* Recorded data *
────────────────
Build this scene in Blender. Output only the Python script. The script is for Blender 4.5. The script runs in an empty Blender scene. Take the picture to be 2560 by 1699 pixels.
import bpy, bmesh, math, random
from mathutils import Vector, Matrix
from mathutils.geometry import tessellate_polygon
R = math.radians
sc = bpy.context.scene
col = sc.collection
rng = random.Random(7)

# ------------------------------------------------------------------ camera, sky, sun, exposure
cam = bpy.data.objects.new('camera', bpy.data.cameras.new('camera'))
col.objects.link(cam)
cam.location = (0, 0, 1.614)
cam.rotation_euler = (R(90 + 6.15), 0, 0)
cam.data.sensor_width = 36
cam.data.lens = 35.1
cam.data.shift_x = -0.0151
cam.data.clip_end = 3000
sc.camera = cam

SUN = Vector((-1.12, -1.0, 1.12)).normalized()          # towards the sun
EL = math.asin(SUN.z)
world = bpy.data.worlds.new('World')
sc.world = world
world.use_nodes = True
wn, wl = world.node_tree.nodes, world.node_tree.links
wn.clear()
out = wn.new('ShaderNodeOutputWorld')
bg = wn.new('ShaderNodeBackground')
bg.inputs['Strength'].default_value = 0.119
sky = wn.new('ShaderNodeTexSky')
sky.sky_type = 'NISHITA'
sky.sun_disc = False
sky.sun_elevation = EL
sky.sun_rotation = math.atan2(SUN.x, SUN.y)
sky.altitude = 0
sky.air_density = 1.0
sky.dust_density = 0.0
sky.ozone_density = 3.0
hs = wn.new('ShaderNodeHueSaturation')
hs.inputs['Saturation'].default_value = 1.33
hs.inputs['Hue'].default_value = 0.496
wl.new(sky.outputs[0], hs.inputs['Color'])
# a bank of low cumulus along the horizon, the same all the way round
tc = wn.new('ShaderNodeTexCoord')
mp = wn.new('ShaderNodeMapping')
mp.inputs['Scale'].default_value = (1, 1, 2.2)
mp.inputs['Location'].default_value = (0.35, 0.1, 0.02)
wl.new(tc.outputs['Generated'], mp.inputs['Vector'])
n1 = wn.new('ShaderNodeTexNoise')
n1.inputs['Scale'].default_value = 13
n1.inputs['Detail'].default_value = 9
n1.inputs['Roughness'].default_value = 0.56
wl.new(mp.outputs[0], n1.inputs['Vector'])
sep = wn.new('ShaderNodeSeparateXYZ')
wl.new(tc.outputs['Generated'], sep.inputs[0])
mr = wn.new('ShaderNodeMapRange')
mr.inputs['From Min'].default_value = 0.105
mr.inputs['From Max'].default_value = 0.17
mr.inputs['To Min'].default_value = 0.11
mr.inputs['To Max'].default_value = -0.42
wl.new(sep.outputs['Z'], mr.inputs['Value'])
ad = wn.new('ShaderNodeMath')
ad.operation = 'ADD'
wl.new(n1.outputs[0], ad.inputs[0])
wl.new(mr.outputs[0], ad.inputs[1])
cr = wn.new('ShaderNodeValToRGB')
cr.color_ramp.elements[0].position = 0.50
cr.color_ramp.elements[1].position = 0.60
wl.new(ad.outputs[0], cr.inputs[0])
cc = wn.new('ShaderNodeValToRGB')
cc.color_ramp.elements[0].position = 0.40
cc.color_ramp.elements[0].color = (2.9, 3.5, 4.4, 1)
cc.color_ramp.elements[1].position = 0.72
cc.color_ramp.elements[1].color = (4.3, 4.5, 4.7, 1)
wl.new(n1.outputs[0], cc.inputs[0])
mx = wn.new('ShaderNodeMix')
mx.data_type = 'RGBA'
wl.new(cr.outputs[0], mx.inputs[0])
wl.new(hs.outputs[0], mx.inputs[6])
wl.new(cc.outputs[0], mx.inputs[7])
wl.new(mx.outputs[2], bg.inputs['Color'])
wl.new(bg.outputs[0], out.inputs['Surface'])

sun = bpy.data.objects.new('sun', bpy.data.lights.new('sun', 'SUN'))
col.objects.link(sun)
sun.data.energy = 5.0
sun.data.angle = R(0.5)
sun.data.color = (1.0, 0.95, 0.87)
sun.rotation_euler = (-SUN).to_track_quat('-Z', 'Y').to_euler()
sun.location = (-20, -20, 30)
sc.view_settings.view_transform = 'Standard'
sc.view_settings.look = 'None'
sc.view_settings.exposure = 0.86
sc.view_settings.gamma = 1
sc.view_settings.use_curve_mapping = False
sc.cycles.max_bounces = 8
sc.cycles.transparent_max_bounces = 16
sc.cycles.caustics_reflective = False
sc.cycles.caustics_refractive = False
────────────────
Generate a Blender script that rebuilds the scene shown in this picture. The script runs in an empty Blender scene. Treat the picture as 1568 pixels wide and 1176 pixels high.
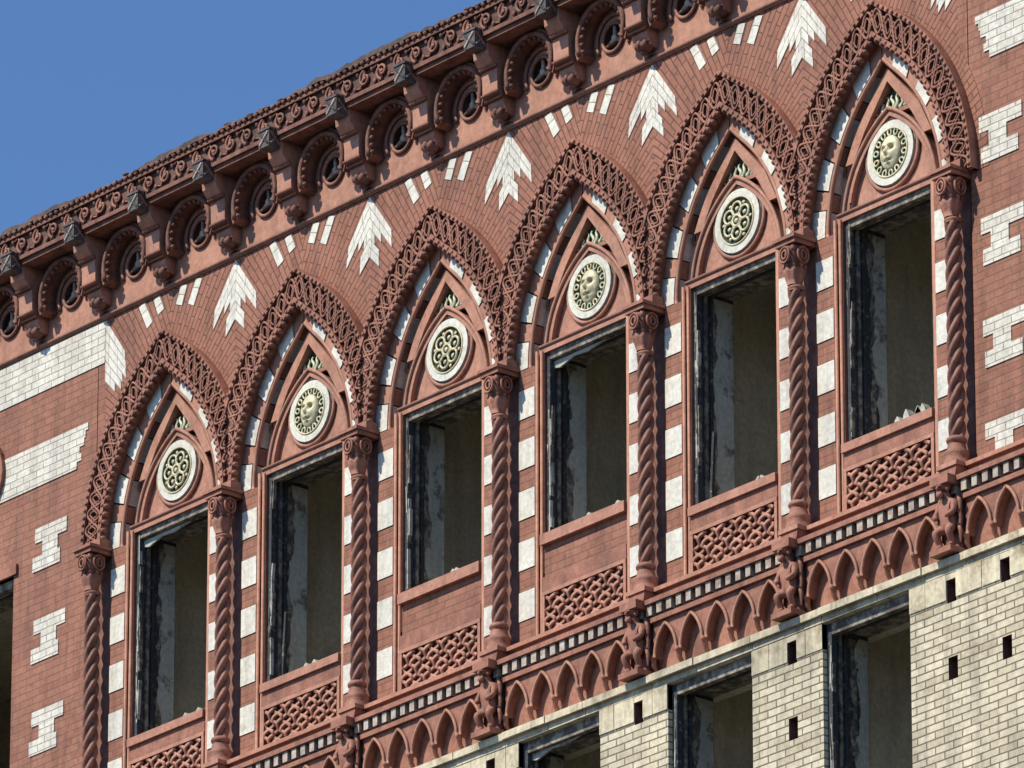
────────────────
* Task to carry out *
Above are the records. Copy the lines beginning at the one that has "Build this scene" and ending with the one that has "rng = random.Random(7)", unchanged.

* Response for this exercise *
Build this scene in Blender. Output only the Python script. The script is for Blender 4.5. The script runs in an empty Blender scene. Take the picture to be 2560 by 1699 pixels.
import bpy, bmesh, math, random
from mathutils import Vector, Matrix
from mathutils.geometry import tessellate_polygon
R = math.radians
sc = bpy.context.scene
col = sc.collection
rng = random.Random(7)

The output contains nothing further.